The prize ring was brutal in the extreme. Men smashed each other’s faces to a pulp with bare fists, pickled to make them iron-hard. While boxing has always included punching, historically it also included grappling techniques like throws, arm locks, chokes as well as kicks. Punching, scratching, kicking, throwing, stomping, and strangling were all acceptable.


Prizefighting was illegal and usually took place in isolated places away from the eyes of the police. Crowds of up to 10,000 would walk long distances to see a fight. These techniques were banned during the several rule changes, which turned bare knuckle boxing, into the modern sport of boxing with the drawing up the Marquess of Queensberry Rules in the 1867.


Mace defeated Slasher Slack in Norwich in 1855 in nine rounds and nineteen minutes winning £5. His success brought him to the attention of Nat Langham, an English middleweight bare-knuckle prize fighter, who hired him to man his touring boxing booth, taking on all comers for £2 a week, thus developing his skills.


In 1861, Mace agreed to fight Sam Hurst, considered the English middleweight boxing champion, by virtue of his victory over the title-claimant, Tom Paddock. Hurst, a noted wrestler, outweighed Mace by about one hundred pounds. Mace eluded Hurst’s rushes and in the eighth round, knocked him unconscious. Mace was now the middleweight boxing champion of England.


As middleweight champion, Mace toured the country in a circus before facing Tom King, the heavyweight champion of England, in 1862. Mace had taken notes on King’s style, an unusual practice in those days. On a cold, rainy January day, Mace struggled for 22 rounds with the larger King, who outweighed him by about 25 pounds. King’s punches closed Mace’s left eye and almost closed his right. In the 30th round, Mace back-heeled King, who fell on his head. In the 43rd, a left to the throat and a throw to the ground ended it for King.
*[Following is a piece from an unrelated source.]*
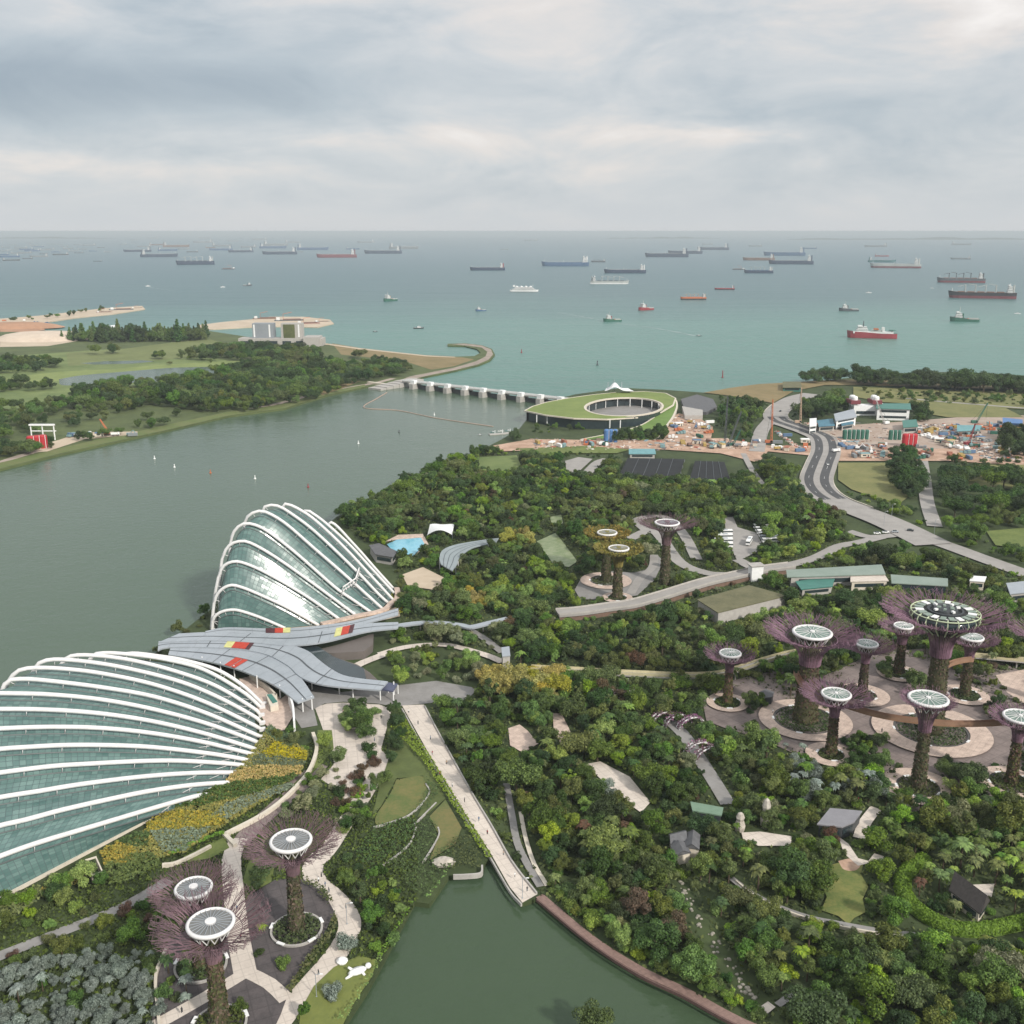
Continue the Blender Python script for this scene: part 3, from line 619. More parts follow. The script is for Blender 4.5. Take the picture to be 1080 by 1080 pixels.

Mace fought over half the fight with a broken arm.


In 1869, as he was hounded by police, he moved to the United States, where prize-fighting was still flourishing and where he was just as popular as he was in England. In New Orleans he beat Tom Allen in 1870 to win the world heavyweight title.


Even within the constraints of 19th-century transport, Mace also fought in Australia, New Zealand, Canada and South Africa and was acclaimed as the man to whom we owe the changes that have elevated the sport.


Later, Mace continued as a purely exhibition boxer and his last recorded entry into the ring was in 1909 when he was 78 years of age. Mace was an astute businessman, who owned goldmines, circuses, racehorses, hotels and public houses, among other ventures around the world.


Mace married three times, twice bigamously. He also kept two teenage mistresses. He was a seducer of dozens of women and he fathered 14 children by five different mothers.


During his life he made and gambled away a considerable fortune. It is estimated that he earned £750,000 in his lifetime, today’s equivalent of £20 million. He died on 30th November 1910, as a penniless busker in Jarrow, Durham and was buried in an unmarked grave at Anfield Cemetery in Liverpool. In 2002, the Merseyside Former Boxers’ Association erected a memorial headstone by his grave.


Mace was elected to the Boxing Hall of Fame, New York in 1954. It is no exaggeration to say Mace was the Muhammad Ali of his age, the first global sporting superstar. 



Unveiling of the Jem Mace plaque, 2016.